Minha mulher dorme. Meus filhos dormem. Eu estou me aninhando no sofá entre seis almofadas cientificamente dispostas feito um cockpit projetado pela Ferrari com a Cia das Letras.
Uma água com gás, gelo e limão sobre o banquinho posicionado a 85 centímetros e num ângulo de 45 graus a sudoeste da minha axila esquerda, de modo que eu consiga pegar e devolver o copo sem o mínimo inconveniente de erguer o cotovelo apoiado no sofá. Abro o livro num êxtase quase religioso, antevendo três horas de paz —e o celular apita.
Notificação da Folha. A senadora Kamala Harris foi escolhida para vice do Joe Biden na corrida presidencial norte-americana. Sinto uma tristeza mastodôntica.
Não tenho nada contra a Kamala, não sei lhufas sobre Kamala e a preguiça vem justamente daí. Ao ver a notificação, penso: agora vou ter que ler sobre a Kamala, ouvir podcast sobre a Kamala, formar uma opinião sobre a Kamala, dar like ou deslike em post atacando ou defendendo a Kamala. Como se não bastassem tantas, mais uma lição de casa.
Quando foi que a vida se transformou nesta preparação para uma chamada oral? Quando começamos a consumir notícias como se a qualquer momento fôssemos nos materializar no sofá de um talk show? “Qual a sua opinião sobre a volta da CPMF?”. “E sobre o ‘cancelamento’ de pessoas?”. “E a vacina russa?”. “E a caspa do Paulo Guedes?”.
Ali no sofá (de casa, não do talk-show), lendo no celular sobre a pragmática filha de uma indiana com um jamaicano, senadora assertiva sobre as questões raciais, embora com certas decisões controversas na época de procuradora, lamento não viver, sei lá, em 1834, em Quixeramobim. (O livro, deixado sobre a mesinha, vai lentamente se empapando com as lágrimas derramadas pelo copo de água com gás).
Em 1834, em Quixeramobim, o sujeito estava pitando um cigarrinho de palha; bombas explodiam na Prússia; um terremoto destruía Guayaquil; um serial-killer aterrorizava a Dalmácia; milhares morriam de fome na Lapônia; o amigo em Quixeramobim, porém, ignorante de tudo, apenas dava um trago e pensava “Eitcha, apagou”.
A culpa é de um americano chamado Samuel Finley Breese Morse.
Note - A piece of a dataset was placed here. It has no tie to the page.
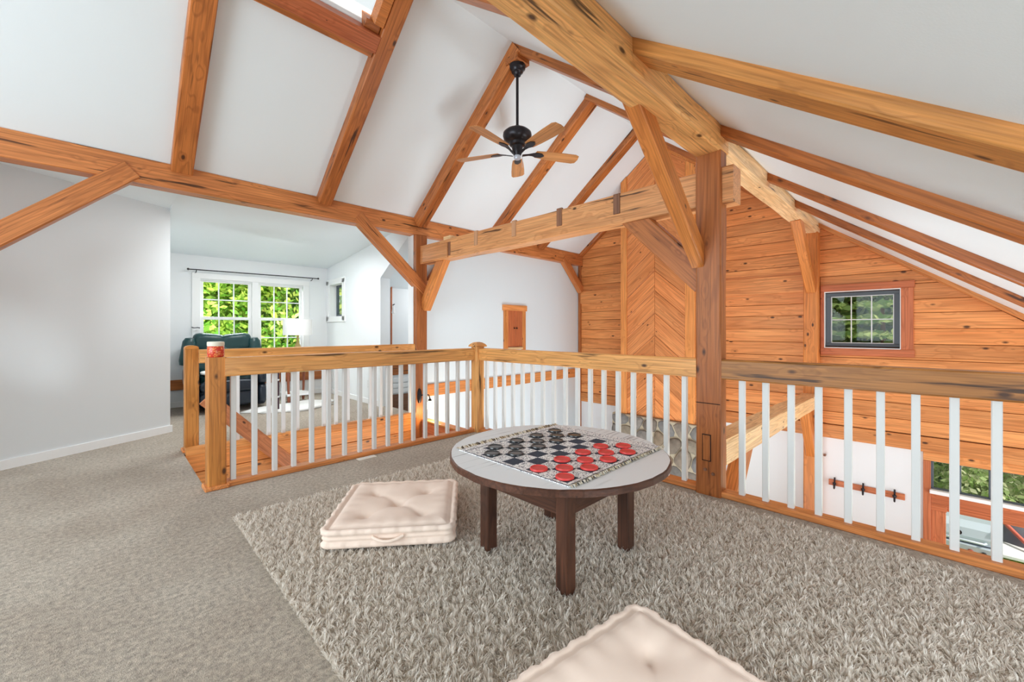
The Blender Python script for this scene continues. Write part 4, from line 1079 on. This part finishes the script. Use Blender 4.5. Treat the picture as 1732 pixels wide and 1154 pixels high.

Em 1825, Morse estava em Nova York pintando o retrato do marquês de Lafayette e recebeu uma carta do pai avisando que a esposa estava doente. Morse cavalgou por seis dias e seis noites e ao chegar em casa soube que a mulher havia morrido antes mesmo que ele recebesse a missiva paterna.
O pintor aposentou os pinceis e decidiu dedicar o resto da vida a criar uma engenhoca capaz de evitar que um desencontro daqueles acontecesse novamente. Em 1835, Morse inventou o telégrafo e o código que leva seu nome. (Leiam a história no maravilhoso “O palácio da memória”, Nate DiMeo, Ed. Todavia).
Depois vieram Graham Bell, Bill Gates, Steve Jobs, Paul Allen, Tim Berners-Lee, Zuckerberg e outros abusadores do sossego alheio e aqui estamos nós chafurdando no “Show de Truman”.
Ávidos por informação. Por opinião. Por atenção sobre nossa opinião. Tenho que saber sobre a Kamala, a Malala, a Cabala. Ler “Sapiens”, “Como as democracias morrem”, gabaritar Netflix, Amazon, HBO. Ter sobre a Beyoncé uma opinião crítica e criteriosa, mas ao mesmo tempo condizente com a minha posição de homem-branco-hétero-cis de óculos com armação de tartaruga.
É uma gincana. Uma gincana contra a obscuridade. A irrelevância. A obsolescência. O cancelamento. E o prêmio é, no fim, um segundo antes de bater as botas, talvez, a indagação: não haveria tido uma vida mais plena o amigo a fumar seu cigarrinho de palha em 1834 nos cafundós de Quixeramobim?